После ужина супруги перешли в гостиную — поболтать; вдруг Линдберг спросил:
— Ты ничего не слышала?
— Нет, — ответила Анна.
— Мне показалось, будто треснуло дерево…
Они прислушались к тишине, все было спокойно, ведь в такую ночь любой звук можно приписать шальному весеннему ветру. Дом был расположен в уединенном месте, которое облюбовал сам Линдберг, надеясь наслаждаться здесь свободой от докучливого любопытства соседей; раздражало идолопоклонничество публики, которое окружало его с двадцать седьмого года, когда он совершил свой немыслимый трансатлантический перелет.
Десятикомнатный дом был еще не закончен, на многих окнах не было штор; молодая пара проводила здесь только субботы и воскресенья, остальное время жили в Энглевуде, Нью-Джерси, в доме матери Анны миссис Дуайт Морроу. Однако в последний уик-энд их двадцатимесячный сын Чарльз простудился, и, чтобы не выносить его на холодный воздух, они остались в Хопвелле.
Белокурому малышу с голубыми глазами сегодня было значительно лучше, он вбежал в столовую для прислуги, весело бегал вокруг стола, где его няня Бетти Гоу пила чай в обществе Оливера Вотели и его жены Эльзы — прекрасной поварихи.
Накормив малыша, Анна и Бетти уложили его в комнатке на втором этаже; в восемь часов он безмятежно спал.
В десять часов Бетти Гоу, как обычно, заглянула в детскую; на мгновение она остановилась в дверях, чтобы глаза привыкли к темноте, и в этот момент поняла, что не слышит дыхания ребенка. Бетти подумала, что Чарльза-младшего забрала мать, пошла в спальню:
— Миссис Линдберг, ребенок у вас?
— Нет, а что? — ответила Анна.
Бетти спустилась в библиотеку:
— Полковник Линдберг, Чарльз у вас?
— А разве он не в кровати?
— Нет, сэр.
Линдберг взбежал по лестнице: два больших зажима, которыми пристегивались одеяло и простыня к матрасу, были нетронуты, подушка слегка примята головкой малыша; ребенка не было.
На батарее, находящейся под окном в юго-западном углу комнаты, Линдберг заметил пакет. Оставив его на месте, он предупредил Анну и Бетти, чтобы они ничего не трогали, пока не будет проведена дактилоскопическая экспертиза; позвонил в полицию Хопвелла, связался с шерифом штата Нью-Джерси и со своим адвокатом, полковником Эндрю Брекенриджем.
Когда прибыли агенты полиции Хопвелла, они быстро обнаружили две вмятины в глине, как раз под окном, а примерно в двадцати метрах заметили лестницу. Сделана она была грубо, но крепко, состояла из трех частей и поэтому легко переносилась. Последняя ступенька и продольный брус одной из секций были сломаны.

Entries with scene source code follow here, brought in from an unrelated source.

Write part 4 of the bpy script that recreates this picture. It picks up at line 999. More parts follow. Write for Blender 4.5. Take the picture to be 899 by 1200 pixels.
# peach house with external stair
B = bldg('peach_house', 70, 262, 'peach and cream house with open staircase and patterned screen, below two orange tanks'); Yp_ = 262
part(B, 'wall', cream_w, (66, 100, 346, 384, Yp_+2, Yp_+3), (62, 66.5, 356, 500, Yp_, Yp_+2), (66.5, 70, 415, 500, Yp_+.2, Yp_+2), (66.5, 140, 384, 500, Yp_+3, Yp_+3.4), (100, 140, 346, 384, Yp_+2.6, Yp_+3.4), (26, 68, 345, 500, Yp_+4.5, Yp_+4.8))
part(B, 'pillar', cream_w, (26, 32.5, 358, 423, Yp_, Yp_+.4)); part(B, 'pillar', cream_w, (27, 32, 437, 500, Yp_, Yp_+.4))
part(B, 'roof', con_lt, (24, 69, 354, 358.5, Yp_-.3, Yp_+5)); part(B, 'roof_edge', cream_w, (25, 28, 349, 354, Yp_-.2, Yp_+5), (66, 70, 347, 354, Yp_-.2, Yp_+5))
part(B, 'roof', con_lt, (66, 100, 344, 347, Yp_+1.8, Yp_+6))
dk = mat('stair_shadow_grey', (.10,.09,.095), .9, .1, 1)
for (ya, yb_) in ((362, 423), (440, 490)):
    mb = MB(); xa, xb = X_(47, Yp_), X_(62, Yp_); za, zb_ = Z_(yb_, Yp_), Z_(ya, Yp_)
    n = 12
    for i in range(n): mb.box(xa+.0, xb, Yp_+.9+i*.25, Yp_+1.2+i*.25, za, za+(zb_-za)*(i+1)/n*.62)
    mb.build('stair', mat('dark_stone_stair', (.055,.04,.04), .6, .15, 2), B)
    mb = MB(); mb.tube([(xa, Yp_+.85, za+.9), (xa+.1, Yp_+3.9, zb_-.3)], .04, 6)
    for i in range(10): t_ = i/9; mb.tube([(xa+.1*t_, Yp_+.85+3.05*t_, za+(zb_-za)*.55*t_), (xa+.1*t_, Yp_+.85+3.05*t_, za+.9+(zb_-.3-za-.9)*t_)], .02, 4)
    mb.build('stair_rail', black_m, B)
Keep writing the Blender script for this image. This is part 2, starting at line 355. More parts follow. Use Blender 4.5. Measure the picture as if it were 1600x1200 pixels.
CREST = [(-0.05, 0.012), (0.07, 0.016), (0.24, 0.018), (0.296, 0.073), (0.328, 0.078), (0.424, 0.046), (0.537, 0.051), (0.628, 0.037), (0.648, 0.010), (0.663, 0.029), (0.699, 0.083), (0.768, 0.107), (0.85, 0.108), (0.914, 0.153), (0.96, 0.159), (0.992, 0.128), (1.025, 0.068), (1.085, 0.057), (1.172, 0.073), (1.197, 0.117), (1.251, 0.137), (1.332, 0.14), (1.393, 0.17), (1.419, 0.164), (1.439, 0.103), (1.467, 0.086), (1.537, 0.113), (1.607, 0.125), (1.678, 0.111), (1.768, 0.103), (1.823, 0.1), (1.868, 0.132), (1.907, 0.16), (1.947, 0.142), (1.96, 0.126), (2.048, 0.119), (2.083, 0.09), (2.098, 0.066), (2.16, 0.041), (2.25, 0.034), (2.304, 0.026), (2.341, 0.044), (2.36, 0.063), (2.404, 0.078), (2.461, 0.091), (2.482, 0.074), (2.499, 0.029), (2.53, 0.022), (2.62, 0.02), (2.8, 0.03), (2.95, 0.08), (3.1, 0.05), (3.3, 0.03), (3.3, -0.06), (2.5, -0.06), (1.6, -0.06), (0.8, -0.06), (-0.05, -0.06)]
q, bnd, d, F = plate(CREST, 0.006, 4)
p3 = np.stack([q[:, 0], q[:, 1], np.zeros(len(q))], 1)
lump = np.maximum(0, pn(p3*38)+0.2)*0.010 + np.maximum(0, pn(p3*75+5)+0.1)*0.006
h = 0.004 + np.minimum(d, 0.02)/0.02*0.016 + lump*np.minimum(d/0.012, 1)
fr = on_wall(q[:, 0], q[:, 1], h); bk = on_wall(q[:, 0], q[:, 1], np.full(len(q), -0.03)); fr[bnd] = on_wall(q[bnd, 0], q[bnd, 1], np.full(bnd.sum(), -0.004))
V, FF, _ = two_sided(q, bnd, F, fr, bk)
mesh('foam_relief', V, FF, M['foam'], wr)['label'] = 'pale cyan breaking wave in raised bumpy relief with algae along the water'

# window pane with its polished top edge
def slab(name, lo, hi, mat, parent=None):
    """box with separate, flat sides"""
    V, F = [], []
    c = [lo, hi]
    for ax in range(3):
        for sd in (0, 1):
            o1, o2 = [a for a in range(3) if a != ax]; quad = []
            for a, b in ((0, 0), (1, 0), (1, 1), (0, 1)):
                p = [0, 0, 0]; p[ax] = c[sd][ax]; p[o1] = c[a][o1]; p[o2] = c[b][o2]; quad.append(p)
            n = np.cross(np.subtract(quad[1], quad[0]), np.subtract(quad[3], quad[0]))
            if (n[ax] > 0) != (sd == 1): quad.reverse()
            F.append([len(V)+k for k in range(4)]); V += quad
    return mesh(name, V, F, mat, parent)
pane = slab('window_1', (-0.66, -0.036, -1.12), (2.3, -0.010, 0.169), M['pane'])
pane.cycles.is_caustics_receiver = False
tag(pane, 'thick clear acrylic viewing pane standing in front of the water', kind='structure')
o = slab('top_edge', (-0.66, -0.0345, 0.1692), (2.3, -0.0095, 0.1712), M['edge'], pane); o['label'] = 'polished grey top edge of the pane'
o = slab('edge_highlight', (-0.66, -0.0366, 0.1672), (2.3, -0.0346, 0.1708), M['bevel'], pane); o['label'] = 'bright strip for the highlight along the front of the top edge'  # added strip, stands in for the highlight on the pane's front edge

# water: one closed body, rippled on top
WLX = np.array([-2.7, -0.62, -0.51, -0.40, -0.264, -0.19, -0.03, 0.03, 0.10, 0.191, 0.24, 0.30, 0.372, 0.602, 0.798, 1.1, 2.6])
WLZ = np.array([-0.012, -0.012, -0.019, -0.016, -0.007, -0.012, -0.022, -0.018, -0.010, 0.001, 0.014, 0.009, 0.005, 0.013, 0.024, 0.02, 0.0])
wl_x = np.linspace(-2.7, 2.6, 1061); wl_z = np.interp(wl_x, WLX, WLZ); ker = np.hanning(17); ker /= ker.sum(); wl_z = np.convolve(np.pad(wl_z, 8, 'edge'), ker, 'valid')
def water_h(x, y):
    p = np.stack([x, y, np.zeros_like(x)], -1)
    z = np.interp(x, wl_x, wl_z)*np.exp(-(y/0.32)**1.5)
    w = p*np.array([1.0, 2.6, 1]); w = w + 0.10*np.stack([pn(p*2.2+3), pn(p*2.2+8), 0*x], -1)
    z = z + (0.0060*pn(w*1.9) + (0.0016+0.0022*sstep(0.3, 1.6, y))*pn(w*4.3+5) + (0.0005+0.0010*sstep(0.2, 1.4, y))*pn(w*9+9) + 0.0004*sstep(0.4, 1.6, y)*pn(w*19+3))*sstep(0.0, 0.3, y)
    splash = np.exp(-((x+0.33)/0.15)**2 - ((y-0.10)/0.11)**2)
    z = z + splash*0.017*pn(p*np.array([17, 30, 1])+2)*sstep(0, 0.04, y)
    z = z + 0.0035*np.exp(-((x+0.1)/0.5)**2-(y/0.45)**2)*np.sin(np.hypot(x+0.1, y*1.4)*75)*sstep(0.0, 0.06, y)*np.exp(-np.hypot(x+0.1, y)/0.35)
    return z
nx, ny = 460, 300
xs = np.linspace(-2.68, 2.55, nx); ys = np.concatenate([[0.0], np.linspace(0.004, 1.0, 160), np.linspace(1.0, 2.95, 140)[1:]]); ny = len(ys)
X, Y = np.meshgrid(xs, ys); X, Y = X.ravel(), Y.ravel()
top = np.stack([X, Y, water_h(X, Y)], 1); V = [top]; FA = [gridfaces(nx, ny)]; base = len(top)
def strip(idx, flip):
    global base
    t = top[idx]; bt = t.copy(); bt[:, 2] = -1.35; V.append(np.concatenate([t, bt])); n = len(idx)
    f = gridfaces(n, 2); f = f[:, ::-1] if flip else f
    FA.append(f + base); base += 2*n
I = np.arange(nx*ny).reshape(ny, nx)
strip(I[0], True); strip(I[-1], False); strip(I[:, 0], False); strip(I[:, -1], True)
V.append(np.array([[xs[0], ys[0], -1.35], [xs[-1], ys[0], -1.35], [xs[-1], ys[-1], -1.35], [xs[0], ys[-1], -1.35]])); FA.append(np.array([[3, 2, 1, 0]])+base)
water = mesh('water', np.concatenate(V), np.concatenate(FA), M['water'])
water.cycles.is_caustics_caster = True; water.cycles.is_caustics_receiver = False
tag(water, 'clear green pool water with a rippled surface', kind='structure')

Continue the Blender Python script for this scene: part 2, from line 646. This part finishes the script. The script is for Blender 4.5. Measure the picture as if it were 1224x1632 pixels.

Увидев сломанные деревянные части, Линдберг вспомнил о том звуке, который услышал, находясь в гостиной. Видимо, в этот момент похититель выносил мальчика из детской. Отпечатки под окном точно совпадали с размерами лестницы. Невдалеке от этого места один из полицейских Хопвелла обнаружил еще одну улику — долото; им было открыто окно.
Через некоторое время прибыл начальник полиции штата Нью-Джерси Шварцкопф, вслед за ним адвокат Брекенридж. Было уже заполночь, когда эксперт по дактилоскопии открыл ящик с инструментами и начал изучать конверт, пытаясь обнаружить отпечатки пальцев; их не было.
Затем Шварцкопф прочел текст: «Уважаемый господин! Приготовьте 50 тысяч долларов: 25 тысяч в билетах по 20 долларов; 15 тысяч в билетах по 10 долларов и 10 тысяч в билетах по 5 долларов. Через два — четыре дня сообщим, где вручить деньги. Остерегайтесь говорить о происшедшем полиции и знакомым. За ребенком хорошо присматривают. Мои письма Вы отличите по этой подписи и трем маленьким отверстиям».